Your copy of the material must match it exactly, except that pictures are dropped.

## BEGIN

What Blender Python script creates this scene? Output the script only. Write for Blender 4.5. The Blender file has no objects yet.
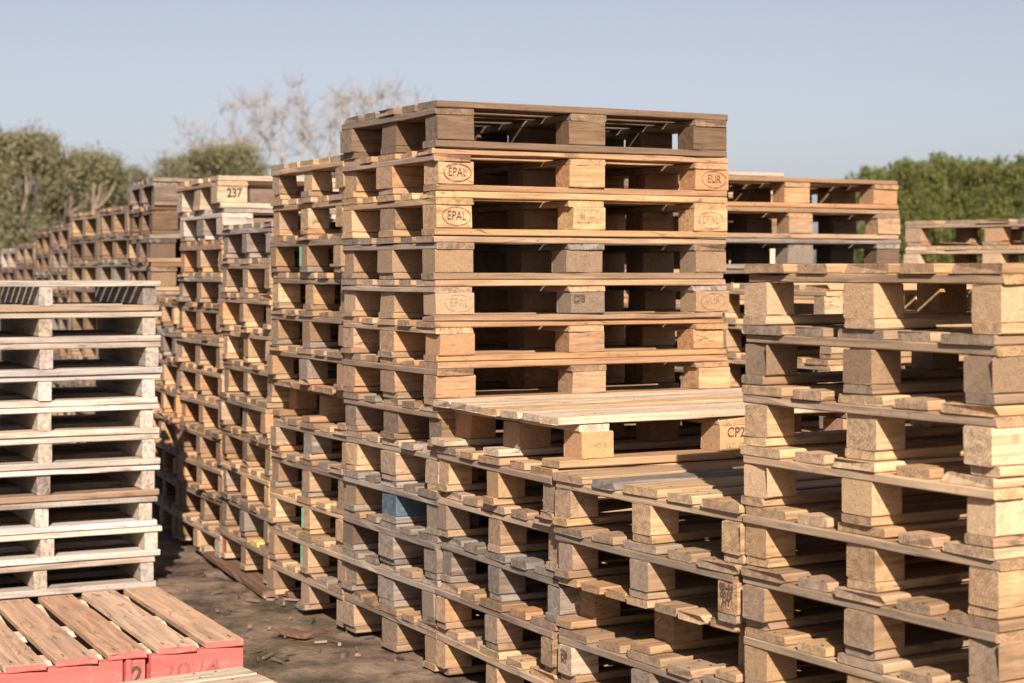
import bpy, bmesh, math, random
from mathutils import Vector, noise
R = math.radians
rng = random.Random(11)
S = bpy.context.scene
C = S.collection

# ------------------------------------------------------------------ camera, sky, sun, exposure
FPX, HZ, CAMZ = 1790.0, 270.0, 1.30
cam_d = bpy.data.cameras.new('camera'); cam = bpy.data.objects.new('camera', cam_d); C.objects.link(cam)
cam.location = (0, 0, CAMZ); cam.rotation_euler = (R(90), 0, 0)
cam_d.sensor_width = 36; cam_d.lens = FPX/1024*36; cam_d.shift_y = -(341.5-HZ)/1024
cam_d.clip_start = .1; cam_d.clip_end = 2000
cam_d.dof.use_dof = True; cam_d.dof.focus_distance = 5.2; cam_d.dof.aperture_fstop = 4.6
S.camera = cam
SUN_EL, SUN_AZ = R(31), R(5)          # azimuth: degrees to the right of straight behind the camera
to_sun = Vector((math.sin(SUN_AZ)*math.cos(SUN_EL), -math.cos(SUN_AZ)*math.cos(SUN_EL), math.sin(SUN_EL)))
W = bpy.data.worlds.new('World'); S.world = W; W.use_nodes = True
wn, wl = W.node_tree.nodes, W.node_tree.links
sky = wn.new('ShaderNodeTexSky'); sky.sky_type = 'NISHITA'; sky.sun_disc = False
sky.sun_elevation = SUN_EL; sky.sun_rotation = math.atan2(to_sun.x, to_sun.y)
sky.air_density = 1.0; sky.dust_density = 1.7; sky.ozone_density = 6.5; sky.altitude = 0
bg = wn['Background']; bg.inputs[1].default_value = .0595
# thin high haze: the clear sky loses most of its saturation
bw = wn.new('ShaderNodeRGBToBW'); wl.new(sky.outputs[0], bw.inputs[0])
hz = wn.new('ShaderNodeMix'); hz.data_type = 'RGBA'; hz.inputs[0].default_value = .67
wl.new(sky.outputs[0], hz.inputs[6]); wl.new(bw.outputs[0], hz.inputs[7])
wb = wn.new('ShaderNodeMix'); wb.data_type = 'RGBA'; wb.blend_type = 'MULTIPLY'; wb.inputs[0].default_value = 1; wb.inputs[7].default_value = (1.055, 1.005, 1.01, 1)
wl.new(hz.outputs[2], wb.inputs[6]); wl.new(wb.outputs[2], bg.inputs[0])
sun_d = bpy.data.lights.new('sun', 'SUN'); sun_d.energy = 5.0; sun_d.angle = R(.5); sun_d.color = (1, .94, .85)
sun = bpy.data.objects.new('sun', sun_d); C.objects.link(sun)
sun.rotation_euler = to_sun.to_track_quat('Z', 'Y').to_euler(); sun.location = to_sun*30
S.view_settings.view_transform = 'Standard'; S.view_settings.look = 'None'
S.view_settings.exposure = 1.28; S.view_settings.gamma = 1

# ------------------------------------------------------------------ materials
def nt(name):
    m = bpy.data.materials.new(name); m.use_nodes = True
    n, l = m.node_tree.nodes, m.node_tree.links
    return m, n, l, n['Principled BSDF']
def ramp(n, stops, interp='LINEAR'):
    r = n.new('ShaderNodeValToRGB'); r.color_ramp.interpolation = interp
    e = r.color_ramp.elements
    while len(e) < len(stops): e.new(.5)
    for el, (p, c) in zip(e, stops):
        el.position = p; el.color = (*c, 1) if len(c) == 3 else c
    return r
def math_n(n, l, op, a, b=None, clamp=False):
    m = n.new('ShaderNodeMath'); m.operation = op; m.use_clamp = clamp
    for i, v in enumerate((a, b)):
        if v is None: continue
        if isinstance(v, (int, float)): m.inputs[i].default_value = v
        else: l.new(v, m.inputs[i])
    return m.outputs[0]
def mixc(n, l, f, a, b, mode='MIX'):
    m = n.new('ShaderNodeMix'); m.data_type = 'RGBA'; m.blend_type = mode
    for i, v in ((0, f), (6, a), (7, b)):
        if isinstance(v, (int, float)): m.inputs[i].default_value = v
        elif isinstance(v, tuple): m.inputs[i].default_value = (*v, 1)
        else: l.new(v, m.inputs[i])
    return m.outputs[2]
GREY = (.275, .226, .19)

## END

ANSWER >>
What Blender Python script creates this scene? Output the script only. Write for Blender 4.5. The Blender file has no objects yet.
import bpy, bmesh, math, random
from mathutils import Vector, noise
R = math.radians
rng = random.Random(11)
S = bpy.context.scene
C = S.collection

# ------------------------------------------------------------------ camera, sky, sun, exposure
FPX, HZ, CAMZ = 1790.0, 270.0, 1.30
cam_d = bpy.data.cameras.new('camera'); cam = bpy.data.objects.new('camera', cam_d); C.objects.link(cam)
cam.location = (0, 0, CAMZ); cam.rotation_euler = (R(90), 0, 0)
cam_d.sensor_width = 36; cam_d.lens = FPX/1024*36; cam_d.shift_y = -(341.5-HZ)/1024
cam_d.clip_start = .1; cam_d.clip_end = 2000
cam_d.dof.use_dof = True; cam_d.dof.focus_distance = 5.2; cam_d.dof.aperture_fstop = 4.6
S.camera = cam
SUN_EL, SUN_AZ = R(31), R(5)          # azimuth: degrees to the right of straight behind the camera
to_sun = Vector((math.sin(SUN_AZ)*math.cos(SUN_EL), -math.cos(SUN_AZ)*math.cos(SUN_EL), math.sin(SUN_EL)))
W = bpy.data.worlds.new('World'); S.world = W; W.use_nodes = True
wn, wl = W.node_tree.nodes, W.node_tree.links
sky = wn.new('ShaderNodeTexSky'); sky.sky_type = 'NISHITA'; sky.sun_disc = False
sky.sun_elevation = SUN_EL; sky.sun_rotation = math.atan2(to_sun.x, to_sun.y)
sky.air_density = 1.0; sky.dust_density = 1.7; sky.ozone_density = 6.5; sky.altitude = 0
bg = wn['Background']; bg.inputs[1].default_value = .0595
# thin high haze: the clear sky loses most of its saturation
bw = wn.new('ShaderNodeRGBToBW'); wl.new(sky.outputs[0], bw.inputs[0])
hz = wn.new('ShaderNodeMix'); hz.data_type = 'RGBA'; hz.inputs[0].default_value = .67
wl.new(sky.outputs[0], hz.inputs[6]); wl.new(bw.outputs[0], hz.inputs[7])
wb = wn.new('ShaderNodeMix'); wb.data_type = 'RGBA'; wb.blend_type = 'MULTIPLY'; wb.inputs[0].default_value = 1; wb.inputs[7].default_value = (1.055, 1.005, 1.01, 1)
wl.new(hz.outputs[2], wb.inputs[6]); wl.new(wb.outputs[2], bg.inputs[0])
sun_d = bpy.data.lights.new('sun', 'SUN'); sun_d.energy = 5.0; sun_d.angle = R(.5); sun_d.color = (1, .94, .85)
sun = bpy.data.objects.new('sun', sun_d); C.objects.link(sun)
sun.rotation_euler = to_sun.to_track_quat('Z', 'Y').to_euler(); sun.location = to_sun*30
S.view_settings.view_transform = 'Standard'; S.view_settings.look = 'None'
S.view_settings.exposure = 1.28; S.view_settings.gamma = 1

# ------------------------------------------------------------------ materials
def nt(name):
    m = bpy.data.materials.new(name); m.use_nodes = True
    n, l = m.node_tree.nodes, m.node_tree.links
    return m, n, l, n['Principled BSDF']
def ramp(n, stops, interp='LINEAR'):
    r = n.new('ShaderNodeValToRGB'); r.color_ramp.interpolation = interp
    e = r.color_ramp.elements
    while len(e) < len(stops): e.new(.5)
    for el, (p, c) in zip(e, stops):
        el.position = p; el.color = (*c, 1) if len(c) == 3 else c
    return r
def math_n(n, l, op, a, b=None, clamp=False):
    m = n.new('ShaderNodeMath'); m.operation = op; m.use_clamp = clamp
    for i, v in enumerate((a, b)):
        if v is None: continue
        if isinstance(v, (int, float)): m.inputs[i].default_value = v
        else: l.new(v, m.inputs[i])
    return m.outputs[0]
def mixc(n, l, f, a, b, mode='MIX'):
    m = n.new('ShaderNodeMix'); m.data_type = 'RGBA'; m.blend_type = mode
    for i, v in ((0, f), (6, a), (7, b)):
        if isinstance(v, (int, float)): m.inputs[i].default_value = v
        elif isinstance(v, tuple): m.inputs[i].default_value = (*v, 1)
        else: l.new(v, m.inputs[i])
    return m.outputs[2]
GREY = (.275, .226, .19)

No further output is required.